How to Make An Easy Rain-Catching Compost Tea For the Lazy Gardener

Utilize the Rain Gutters on Your House to Collect Lots of Water

By placing your rain barrel beneath your rain gutter, you can catch the rain runoff from your house. This might require removing one or two of the tubes that reroute the rain to make your rain barrel fit.

One of the additional benefits of doing it this way means that whatever debris like leaves, will also get washed into your rain barrel, providing additional nutrients for your compost tea and for your plants.

Trash Can Rain Catching Compost Tea

Going cheap? A $5 trash can can get you on composting and watering quickly and without a heavy investment. A trash can rain-catching, compost tea-making set-up is relatively narrow, easy to install beneath a rain gutter or can be located into tight spaces close to a house or other building to catch water runoff directly from the roof.

Reusing Those Old Kiddie Pools

Waste not, want not. Just because there are no longer any children in your life to splash around during the summer, doesn’t mean you have to throw away those old kiddie pools, or even buy a new one.

You can make use of these in a very natural way, they make great makeshift ponds, which will provide even more nutrients for your plants by adding fish and using the fish emulsion as a natural fertilizer. When placed well, it can’t refill itself using rainwater.

No Gutters? Wide Rain-Catchers Like Kiddie Pools Work Better For Catching Rain Than Narrow Ones

The easiest way to catch rain without a gutter is to provide a nice, wide pool or pond that is located beneath the open sky with no coverings. You can increase the convenience of this composting “pond” by placing it directly in your garden or edible landscape and tossing weeds and whatnots in it as you do your daily maintenance.

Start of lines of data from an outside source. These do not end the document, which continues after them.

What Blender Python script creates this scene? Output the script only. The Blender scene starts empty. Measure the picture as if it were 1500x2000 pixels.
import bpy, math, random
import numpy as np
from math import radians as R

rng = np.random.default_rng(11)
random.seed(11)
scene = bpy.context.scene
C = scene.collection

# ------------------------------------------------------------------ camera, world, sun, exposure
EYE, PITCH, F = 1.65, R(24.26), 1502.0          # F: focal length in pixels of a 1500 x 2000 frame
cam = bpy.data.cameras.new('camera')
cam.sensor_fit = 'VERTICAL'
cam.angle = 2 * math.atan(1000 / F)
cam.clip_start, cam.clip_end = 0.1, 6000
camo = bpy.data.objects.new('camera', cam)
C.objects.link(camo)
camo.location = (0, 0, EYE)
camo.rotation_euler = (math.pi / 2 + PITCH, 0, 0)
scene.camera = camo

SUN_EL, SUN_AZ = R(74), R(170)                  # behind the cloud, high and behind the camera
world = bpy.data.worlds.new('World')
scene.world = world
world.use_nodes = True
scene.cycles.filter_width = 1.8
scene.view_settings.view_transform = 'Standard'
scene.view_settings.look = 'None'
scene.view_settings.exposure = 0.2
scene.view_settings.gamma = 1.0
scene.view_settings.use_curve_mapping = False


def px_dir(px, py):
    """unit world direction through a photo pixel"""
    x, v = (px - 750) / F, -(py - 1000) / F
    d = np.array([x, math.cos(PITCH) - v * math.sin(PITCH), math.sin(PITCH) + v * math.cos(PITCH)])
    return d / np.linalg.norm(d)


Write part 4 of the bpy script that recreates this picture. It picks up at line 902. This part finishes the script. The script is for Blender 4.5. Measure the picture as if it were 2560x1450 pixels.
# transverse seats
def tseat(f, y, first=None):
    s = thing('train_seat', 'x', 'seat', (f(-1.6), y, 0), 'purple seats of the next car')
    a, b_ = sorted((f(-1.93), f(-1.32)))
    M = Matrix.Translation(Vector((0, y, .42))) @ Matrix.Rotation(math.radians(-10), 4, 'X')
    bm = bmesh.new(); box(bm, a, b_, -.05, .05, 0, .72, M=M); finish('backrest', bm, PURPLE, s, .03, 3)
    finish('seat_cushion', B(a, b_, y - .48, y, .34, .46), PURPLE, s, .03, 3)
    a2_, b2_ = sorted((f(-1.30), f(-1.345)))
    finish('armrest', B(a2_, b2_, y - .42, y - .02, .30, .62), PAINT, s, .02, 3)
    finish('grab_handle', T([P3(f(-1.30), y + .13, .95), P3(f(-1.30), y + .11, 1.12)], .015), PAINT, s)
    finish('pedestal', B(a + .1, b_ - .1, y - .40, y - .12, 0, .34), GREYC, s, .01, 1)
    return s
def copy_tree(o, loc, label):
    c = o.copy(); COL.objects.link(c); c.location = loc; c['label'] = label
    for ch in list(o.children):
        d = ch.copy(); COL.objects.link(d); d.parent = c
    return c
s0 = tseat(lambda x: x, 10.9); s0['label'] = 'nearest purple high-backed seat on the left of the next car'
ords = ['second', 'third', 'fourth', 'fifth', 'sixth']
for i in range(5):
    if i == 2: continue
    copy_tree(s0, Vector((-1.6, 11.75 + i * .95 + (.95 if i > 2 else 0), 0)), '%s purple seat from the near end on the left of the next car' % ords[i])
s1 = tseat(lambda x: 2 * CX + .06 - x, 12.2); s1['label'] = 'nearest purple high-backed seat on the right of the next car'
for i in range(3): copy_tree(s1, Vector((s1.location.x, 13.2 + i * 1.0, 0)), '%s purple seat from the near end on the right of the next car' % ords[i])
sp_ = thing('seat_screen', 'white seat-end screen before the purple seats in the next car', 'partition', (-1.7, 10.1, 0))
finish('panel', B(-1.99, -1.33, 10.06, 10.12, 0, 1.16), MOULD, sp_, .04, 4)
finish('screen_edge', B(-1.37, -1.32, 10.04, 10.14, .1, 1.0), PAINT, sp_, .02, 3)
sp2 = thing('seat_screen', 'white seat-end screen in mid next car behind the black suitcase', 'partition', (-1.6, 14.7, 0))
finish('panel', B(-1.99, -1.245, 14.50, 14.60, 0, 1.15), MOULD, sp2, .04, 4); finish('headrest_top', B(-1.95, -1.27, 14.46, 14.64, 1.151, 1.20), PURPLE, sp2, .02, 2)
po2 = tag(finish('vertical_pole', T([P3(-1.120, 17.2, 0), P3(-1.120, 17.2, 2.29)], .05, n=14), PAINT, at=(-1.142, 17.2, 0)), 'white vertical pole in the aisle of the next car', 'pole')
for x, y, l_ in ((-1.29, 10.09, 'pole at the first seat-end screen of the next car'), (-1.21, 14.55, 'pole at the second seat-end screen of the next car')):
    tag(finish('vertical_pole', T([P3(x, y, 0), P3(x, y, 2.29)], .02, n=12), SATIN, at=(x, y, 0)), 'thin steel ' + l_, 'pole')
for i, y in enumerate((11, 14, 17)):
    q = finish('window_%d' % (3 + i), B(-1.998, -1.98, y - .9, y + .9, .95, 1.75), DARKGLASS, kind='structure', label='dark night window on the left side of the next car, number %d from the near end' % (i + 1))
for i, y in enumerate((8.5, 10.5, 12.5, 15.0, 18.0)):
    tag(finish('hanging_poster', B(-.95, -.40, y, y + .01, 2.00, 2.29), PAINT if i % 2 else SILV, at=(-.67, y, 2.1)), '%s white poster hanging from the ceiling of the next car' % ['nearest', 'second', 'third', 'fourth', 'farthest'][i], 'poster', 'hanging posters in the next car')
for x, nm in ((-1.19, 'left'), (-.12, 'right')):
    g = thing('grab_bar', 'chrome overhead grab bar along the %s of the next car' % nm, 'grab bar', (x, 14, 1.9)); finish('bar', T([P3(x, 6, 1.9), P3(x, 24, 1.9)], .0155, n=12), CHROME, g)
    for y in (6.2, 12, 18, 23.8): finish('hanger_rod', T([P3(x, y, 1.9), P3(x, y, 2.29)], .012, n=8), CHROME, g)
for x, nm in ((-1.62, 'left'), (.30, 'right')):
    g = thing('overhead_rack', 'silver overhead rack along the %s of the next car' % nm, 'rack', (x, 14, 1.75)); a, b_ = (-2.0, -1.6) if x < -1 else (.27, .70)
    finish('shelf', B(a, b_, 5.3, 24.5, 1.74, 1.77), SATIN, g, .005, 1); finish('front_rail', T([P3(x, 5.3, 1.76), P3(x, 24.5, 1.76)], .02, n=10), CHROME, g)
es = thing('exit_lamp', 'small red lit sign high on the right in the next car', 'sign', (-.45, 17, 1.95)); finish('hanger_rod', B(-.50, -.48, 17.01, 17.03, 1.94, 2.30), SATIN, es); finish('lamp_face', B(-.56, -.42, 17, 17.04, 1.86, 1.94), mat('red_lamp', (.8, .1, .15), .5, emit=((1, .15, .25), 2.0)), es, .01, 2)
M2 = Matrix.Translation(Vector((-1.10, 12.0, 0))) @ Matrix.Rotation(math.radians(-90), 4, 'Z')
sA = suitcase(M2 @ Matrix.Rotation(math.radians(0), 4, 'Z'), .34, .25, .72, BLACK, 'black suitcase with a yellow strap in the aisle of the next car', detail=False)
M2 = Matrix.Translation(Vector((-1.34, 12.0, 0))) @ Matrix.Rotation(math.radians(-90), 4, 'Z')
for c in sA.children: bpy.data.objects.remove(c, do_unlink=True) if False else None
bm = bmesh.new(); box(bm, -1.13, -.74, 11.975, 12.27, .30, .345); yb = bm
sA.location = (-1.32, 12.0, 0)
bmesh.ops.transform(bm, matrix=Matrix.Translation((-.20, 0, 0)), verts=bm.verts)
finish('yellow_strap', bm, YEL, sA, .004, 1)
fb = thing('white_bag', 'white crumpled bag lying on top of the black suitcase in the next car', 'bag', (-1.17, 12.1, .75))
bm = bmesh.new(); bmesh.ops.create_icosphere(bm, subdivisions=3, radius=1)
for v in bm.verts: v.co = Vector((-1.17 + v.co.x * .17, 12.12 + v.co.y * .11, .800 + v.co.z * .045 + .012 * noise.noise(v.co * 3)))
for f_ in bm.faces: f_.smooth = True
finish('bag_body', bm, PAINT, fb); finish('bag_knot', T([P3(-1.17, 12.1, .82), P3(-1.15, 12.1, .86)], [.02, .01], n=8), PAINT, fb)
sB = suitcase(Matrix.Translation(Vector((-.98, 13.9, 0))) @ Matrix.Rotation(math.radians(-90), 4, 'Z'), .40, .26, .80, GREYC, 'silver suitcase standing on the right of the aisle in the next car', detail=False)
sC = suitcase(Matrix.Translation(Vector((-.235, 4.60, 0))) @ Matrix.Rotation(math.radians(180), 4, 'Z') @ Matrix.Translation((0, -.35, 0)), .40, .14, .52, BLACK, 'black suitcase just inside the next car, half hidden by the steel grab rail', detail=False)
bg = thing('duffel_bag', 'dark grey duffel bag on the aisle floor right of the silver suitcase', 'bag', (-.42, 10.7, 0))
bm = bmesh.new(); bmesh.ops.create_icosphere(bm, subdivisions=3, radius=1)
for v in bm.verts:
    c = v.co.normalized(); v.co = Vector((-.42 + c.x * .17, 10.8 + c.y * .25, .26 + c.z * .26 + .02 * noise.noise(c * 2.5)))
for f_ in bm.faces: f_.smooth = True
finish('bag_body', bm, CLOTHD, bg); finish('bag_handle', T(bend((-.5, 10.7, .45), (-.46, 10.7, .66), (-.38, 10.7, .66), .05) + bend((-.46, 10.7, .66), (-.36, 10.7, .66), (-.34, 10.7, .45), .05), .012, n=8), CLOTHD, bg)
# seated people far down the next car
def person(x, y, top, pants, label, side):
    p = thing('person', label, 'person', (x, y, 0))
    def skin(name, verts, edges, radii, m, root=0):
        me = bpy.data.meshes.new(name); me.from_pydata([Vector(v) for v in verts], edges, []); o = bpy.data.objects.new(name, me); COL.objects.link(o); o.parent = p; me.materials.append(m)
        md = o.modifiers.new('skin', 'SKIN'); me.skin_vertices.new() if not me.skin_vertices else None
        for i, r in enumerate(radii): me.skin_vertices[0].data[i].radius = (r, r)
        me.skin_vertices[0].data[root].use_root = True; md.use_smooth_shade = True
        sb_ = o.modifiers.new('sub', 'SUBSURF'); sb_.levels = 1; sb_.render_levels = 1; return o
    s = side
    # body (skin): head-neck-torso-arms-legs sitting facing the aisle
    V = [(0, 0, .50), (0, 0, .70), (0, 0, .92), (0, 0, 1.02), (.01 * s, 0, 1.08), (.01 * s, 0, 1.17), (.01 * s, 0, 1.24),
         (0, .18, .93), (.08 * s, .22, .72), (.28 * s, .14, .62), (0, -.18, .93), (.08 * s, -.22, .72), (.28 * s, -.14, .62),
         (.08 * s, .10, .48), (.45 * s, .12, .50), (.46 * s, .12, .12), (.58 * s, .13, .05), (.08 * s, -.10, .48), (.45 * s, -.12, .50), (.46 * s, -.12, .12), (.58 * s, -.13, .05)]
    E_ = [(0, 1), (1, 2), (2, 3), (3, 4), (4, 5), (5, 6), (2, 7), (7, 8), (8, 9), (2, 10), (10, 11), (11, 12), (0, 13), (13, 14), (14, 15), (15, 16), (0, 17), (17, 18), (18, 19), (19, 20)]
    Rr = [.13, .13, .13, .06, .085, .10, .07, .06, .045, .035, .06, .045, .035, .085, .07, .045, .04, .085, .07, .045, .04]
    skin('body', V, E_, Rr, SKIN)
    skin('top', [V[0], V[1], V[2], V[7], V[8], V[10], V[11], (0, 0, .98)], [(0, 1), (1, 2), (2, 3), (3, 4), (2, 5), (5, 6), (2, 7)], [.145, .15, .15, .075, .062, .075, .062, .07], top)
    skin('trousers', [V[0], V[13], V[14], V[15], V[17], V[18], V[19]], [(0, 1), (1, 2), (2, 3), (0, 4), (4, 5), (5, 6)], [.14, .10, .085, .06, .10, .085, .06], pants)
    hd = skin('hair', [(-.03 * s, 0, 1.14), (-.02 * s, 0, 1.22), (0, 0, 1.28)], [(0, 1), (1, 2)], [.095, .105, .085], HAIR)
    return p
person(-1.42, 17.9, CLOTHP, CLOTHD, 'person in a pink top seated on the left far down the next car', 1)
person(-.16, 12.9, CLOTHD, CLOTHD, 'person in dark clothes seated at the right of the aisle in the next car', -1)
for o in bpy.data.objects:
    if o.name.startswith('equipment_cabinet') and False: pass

During a heavy rain, it will fill and then over run, spreading its organic goodness to the surrounding landscape, though you can also water by hand with a bucket or watering can if you can’t wait for rain or have newly installed plants in need of a bit of water and fertilizer.

How Is This Composting?

All the materials you throw into your rain bucket, barrel, kiddie pool, will–eventually– break down. The only thing to keep in mind is that, some things, like leftover chicken bones and other meat-leftovers, will take more time to breakdown than plant matter.